Trump and Pompeo walked Kim Yong Chol to his car.
Prior to Friday’s meeting, Kim Yong Chol met with Secretary of State Mike Pompeo in New York City on Wednesday and Thursday. Pompeo said the talks are moving in the right direction.
“We think that working together, the people of the United States and North Korea can create a future defined by friendship and collaboration, not by mistrust and fear and threats,” Pompeo said on Thursday. “We sincerely hope that Chairman Kim Jong Un shares this positive vision for the future.”
Pompeo was in the room as Trump and Kim Yong Chol met.
The United States is seeking a commitment to complete, verifiable, and irreversible denuclearization of the Korean Peninsula. Trump and Pompeo have both promised North Korea a bright and prosperous future should the communist regime agree to abandon nuclear weapons.
Trump and Kim were scheduled to meet in Singapore on June 12, but the American leader walked away from the summit last month.

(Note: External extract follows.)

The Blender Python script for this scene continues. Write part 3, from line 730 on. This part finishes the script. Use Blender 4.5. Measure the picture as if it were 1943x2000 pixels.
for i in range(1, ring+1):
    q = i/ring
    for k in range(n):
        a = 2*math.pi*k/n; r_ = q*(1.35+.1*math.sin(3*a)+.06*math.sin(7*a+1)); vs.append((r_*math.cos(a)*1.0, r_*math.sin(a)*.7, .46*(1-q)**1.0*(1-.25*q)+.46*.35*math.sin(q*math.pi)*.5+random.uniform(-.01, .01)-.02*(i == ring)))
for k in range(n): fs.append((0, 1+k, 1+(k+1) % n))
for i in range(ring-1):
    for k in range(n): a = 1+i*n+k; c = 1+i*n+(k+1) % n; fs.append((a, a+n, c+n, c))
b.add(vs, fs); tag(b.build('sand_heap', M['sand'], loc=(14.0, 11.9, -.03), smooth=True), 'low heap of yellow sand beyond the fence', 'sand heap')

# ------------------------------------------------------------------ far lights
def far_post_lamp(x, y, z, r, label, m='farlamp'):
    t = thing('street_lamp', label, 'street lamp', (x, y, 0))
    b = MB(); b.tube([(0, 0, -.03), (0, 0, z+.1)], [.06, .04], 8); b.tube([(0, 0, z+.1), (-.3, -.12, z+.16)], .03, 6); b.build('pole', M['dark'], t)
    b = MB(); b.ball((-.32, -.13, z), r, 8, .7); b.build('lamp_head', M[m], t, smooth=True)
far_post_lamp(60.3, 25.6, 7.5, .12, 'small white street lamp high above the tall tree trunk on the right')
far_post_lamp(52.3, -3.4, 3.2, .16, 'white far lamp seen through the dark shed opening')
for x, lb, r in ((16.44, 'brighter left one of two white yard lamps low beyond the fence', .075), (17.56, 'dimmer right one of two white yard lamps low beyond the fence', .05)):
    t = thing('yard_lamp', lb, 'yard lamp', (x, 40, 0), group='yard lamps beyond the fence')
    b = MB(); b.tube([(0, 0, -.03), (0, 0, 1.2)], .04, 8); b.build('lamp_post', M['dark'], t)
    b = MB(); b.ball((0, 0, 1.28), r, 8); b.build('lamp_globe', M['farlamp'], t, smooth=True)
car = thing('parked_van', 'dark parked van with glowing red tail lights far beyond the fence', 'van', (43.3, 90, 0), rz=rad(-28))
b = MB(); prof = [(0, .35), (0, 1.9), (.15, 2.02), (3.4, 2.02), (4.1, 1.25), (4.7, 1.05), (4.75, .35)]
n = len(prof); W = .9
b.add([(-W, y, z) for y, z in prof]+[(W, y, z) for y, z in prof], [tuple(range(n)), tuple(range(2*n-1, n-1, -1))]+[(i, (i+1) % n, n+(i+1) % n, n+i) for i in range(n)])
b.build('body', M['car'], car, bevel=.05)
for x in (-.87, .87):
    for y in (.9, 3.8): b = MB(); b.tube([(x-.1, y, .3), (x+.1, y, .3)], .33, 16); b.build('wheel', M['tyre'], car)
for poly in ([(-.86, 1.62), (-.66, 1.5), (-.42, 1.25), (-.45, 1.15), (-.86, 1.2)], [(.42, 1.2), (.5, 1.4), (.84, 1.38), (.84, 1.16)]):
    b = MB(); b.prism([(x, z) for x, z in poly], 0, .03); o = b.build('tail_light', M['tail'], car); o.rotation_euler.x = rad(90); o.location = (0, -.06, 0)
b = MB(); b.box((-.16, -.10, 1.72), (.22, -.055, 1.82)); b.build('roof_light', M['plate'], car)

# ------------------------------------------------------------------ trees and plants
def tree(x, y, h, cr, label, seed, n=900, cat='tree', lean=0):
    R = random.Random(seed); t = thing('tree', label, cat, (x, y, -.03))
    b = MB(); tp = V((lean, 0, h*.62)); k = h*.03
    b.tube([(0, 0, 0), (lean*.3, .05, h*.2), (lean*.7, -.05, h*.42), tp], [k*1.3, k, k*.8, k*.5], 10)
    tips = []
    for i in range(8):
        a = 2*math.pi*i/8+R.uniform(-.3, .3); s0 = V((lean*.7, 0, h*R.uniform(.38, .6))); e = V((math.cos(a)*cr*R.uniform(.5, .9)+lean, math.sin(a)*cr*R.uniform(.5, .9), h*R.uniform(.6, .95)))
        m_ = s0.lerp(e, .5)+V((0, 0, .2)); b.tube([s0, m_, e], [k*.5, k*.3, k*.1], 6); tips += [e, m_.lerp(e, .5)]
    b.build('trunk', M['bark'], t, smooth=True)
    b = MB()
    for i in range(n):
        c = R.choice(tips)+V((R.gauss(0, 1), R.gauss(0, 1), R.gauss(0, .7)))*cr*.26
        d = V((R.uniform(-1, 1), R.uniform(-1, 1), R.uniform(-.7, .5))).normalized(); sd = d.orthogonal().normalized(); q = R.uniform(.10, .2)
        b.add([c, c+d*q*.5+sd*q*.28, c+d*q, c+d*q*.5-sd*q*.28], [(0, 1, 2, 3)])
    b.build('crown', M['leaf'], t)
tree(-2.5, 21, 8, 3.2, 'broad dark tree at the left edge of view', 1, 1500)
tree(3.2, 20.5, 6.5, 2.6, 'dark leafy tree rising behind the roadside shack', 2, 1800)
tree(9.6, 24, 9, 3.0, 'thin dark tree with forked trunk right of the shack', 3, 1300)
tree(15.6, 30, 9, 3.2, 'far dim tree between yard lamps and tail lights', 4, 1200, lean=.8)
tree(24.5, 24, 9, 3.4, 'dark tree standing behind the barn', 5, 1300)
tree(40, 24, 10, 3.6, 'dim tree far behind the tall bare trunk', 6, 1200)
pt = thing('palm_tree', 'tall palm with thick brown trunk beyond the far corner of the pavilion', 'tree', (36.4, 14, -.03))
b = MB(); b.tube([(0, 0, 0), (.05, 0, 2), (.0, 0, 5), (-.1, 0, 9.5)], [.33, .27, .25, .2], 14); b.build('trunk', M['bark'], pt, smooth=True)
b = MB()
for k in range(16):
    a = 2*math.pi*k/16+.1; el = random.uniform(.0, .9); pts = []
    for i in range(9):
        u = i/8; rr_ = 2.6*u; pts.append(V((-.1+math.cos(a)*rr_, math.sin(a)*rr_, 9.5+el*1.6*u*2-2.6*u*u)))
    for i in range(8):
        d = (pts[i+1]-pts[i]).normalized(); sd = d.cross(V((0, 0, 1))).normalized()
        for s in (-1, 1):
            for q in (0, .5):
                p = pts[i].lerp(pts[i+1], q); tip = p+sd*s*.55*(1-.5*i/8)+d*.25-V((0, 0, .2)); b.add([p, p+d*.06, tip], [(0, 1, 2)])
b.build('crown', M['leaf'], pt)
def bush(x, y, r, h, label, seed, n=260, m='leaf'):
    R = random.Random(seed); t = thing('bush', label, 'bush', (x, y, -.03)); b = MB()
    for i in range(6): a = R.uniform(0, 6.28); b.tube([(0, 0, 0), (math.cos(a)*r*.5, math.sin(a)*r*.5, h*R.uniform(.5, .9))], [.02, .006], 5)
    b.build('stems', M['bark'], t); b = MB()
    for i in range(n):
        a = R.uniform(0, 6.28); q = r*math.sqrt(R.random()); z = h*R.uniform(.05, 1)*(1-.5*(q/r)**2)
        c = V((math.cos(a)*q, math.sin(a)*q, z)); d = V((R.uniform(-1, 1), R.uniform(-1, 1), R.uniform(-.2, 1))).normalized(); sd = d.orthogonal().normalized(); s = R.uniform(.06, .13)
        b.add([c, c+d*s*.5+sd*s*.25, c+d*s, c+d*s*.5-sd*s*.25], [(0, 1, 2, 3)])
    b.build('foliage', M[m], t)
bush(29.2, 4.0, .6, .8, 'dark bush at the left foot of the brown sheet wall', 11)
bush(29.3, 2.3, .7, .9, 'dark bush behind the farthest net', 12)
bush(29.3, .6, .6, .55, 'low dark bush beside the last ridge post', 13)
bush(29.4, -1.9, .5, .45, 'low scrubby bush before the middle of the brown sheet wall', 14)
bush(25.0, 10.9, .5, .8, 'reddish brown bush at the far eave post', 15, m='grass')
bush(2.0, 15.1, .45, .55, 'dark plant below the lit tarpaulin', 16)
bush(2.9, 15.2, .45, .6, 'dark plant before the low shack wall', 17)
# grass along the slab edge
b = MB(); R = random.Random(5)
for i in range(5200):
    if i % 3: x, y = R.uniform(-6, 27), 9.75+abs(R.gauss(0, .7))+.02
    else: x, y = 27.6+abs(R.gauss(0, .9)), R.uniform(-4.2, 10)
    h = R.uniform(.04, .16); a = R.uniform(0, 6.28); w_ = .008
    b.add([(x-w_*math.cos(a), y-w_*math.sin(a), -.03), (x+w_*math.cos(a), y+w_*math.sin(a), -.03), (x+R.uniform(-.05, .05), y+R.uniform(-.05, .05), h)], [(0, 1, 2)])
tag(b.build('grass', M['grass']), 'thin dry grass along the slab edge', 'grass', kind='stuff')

Trump’s cancellation was prompted by a drastic change in rhetoric my Kim and senior North Korean officials in early May.
Despite the cancellation, Trump left the door open for renewing the summit. Pyongyang responded with a temperate statement indicating a desire to still hold the summit.
Since then, preparations for the meeting kicked into high gear, with delegations from Washington and Pyongyang holding meetings in the demilitarized zone in North Korea and in New York.
“We‘ll see what happens,” Trump said on Thursday. “It’s a process. It’s all a process. We’ll see.”
“And hopefully we‘ll have a meeting on the 12th,” he added. “That’s going along very well, but I want it to be meaningful. It doesn’t mean it gets all done at one meeting; maybe you have to have a second or a third. And maybe we’ll have none.”